_Work to complete_. Determine how many lines contain the string "scene", then reply with that figure only.

_Stored data_.
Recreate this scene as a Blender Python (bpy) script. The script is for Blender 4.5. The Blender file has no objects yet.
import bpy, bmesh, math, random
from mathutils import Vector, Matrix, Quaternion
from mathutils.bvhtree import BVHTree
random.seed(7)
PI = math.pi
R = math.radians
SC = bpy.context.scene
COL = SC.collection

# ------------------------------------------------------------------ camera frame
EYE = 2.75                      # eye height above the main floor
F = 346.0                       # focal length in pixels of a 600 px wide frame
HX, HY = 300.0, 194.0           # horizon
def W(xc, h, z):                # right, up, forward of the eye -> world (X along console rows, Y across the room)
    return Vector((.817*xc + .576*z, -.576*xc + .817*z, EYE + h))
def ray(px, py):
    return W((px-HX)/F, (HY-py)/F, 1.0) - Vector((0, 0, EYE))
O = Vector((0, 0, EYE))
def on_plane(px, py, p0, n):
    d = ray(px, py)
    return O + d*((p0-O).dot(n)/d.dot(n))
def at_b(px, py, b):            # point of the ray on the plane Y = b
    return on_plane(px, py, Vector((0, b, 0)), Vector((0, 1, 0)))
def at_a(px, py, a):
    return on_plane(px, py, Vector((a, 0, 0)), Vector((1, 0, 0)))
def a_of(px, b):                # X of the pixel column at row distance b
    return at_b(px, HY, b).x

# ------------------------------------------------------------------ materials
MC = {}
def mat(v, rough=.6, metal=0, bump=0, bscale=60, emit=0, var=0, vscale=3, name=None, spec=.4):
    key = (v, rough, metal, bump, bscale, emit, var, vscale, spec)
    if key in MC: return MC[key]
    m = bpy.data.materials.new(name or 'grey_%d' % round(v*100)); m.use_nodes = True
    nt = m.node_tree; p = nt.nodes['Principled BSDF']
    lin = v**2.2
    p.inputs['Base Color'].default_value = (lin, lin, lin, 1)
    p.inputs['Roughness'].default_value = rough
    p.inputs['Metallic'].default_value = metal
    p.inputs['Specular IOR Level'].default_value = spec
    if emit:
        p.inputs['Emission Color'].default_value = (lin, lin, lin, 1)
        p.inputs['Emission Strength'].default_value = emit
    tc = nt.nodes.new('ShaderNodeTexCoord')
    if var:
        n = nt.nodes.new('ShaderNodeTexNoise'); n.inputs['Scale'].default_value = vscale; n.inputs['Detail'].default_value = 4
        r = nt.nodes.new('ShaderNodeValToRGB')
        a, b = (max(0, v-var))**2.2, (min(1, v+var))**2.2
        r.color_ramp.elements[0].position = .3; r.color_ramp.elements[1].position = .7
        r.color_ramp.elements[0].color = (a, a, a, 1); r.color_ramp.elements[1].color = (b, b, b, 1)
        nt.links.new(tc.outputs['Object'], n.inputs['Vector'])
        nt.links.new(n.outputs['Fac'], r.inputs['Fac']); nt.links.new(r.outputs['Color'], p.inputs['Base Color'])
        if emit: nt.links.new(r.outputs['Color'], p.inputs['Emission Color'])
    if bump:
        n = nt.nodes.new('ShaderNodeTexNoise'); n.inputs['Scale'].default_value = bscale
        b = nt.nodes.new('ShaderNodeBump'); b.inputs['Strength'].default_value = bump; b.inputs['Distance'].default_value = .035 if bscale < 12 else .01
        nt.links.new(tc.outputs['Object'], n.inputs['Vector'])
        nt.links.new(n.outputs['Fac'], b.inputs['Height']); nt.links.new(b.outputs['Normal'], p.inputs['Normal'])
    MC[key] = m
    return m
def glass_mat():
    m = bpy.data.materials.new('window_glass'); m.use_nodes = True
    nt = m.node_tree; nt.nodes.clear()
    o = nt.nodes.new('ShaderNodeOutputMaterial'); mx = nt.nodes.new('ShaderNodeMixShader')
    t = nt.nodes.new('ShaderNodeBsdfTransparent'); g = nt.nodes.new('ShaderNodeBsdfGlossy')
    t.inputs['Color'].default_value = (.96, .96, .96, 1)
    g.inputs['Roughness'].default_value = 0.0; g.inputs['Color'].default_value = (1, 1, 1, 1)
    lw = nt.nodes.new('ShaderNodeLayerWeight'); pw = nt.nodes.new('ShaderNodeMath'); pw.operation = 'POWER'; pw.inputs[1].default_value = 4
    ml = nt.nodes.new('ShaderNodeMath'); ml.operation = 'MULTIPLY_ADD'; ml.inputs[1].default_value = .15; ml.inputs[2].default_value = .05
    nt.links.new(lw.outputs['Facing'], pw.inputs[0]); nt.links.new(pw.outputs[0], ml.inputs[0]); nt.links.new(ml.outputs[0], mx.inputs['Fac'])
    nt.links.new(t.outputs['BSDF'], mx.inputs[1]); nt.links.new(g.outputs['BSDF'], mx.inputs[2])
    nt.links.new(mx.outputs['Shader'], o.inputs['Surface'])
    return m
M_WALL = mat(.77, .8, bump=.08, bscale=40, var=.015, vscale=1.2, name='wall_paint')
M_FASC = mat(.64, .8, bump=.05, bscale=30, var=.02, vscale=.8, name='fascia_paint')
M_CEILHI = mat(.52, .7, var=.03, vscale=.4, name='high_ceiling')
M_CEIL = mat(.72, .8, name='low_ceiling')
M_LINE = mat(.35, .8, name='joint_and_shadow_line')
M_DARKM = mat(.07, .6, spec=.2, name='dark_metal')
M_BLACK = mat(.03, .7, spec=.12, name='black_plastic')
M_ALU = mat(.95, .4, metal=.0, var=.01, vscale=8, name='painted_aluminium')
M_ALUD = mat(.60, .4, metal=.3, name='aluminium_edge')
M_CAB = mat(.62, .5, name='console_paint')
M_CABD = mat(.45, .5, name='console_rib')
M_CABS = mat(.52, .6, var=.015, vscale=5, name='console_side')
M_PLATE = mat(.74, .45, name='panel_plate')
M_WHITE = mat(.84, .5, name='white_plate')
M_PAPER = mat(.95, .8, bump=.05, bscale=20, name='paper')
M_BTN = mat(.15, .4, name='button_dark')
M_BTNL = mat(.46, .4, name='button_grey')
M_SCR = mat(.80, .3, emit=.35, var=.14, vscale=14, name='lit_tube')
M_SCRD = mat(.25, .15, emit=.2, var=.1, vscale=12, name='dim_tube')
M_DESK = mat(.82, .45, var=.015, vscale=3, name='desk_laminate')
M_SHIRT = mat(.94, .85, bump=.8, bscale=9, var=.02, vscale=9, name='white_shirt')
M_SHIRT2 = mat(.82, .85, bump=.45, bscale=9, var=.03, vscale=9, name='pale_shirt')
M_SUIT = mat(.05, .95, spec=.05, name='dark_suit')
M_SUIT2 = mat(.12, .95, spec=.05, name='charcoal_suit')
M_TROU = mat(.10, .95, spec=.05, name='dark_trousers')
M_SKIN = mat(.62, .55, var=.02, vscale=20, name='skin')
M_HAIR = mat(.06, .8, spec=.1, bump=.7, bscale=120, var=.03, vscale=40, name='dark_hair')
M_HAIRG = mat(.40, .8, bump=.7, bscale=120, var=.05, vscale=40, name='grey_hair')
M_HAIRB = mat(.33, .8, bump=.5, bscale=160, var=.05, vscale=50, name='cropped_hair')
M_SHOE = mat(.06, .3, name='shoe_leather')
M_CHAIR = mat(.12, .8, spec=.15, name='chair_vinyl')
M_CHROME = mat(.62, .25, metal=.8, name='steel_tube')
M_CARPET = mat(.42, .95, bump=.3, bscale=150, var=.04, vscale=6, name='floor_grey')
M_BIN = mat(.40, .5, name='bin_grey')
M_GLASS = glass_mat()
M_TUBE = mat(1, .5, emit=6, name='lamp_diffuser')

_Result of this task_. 2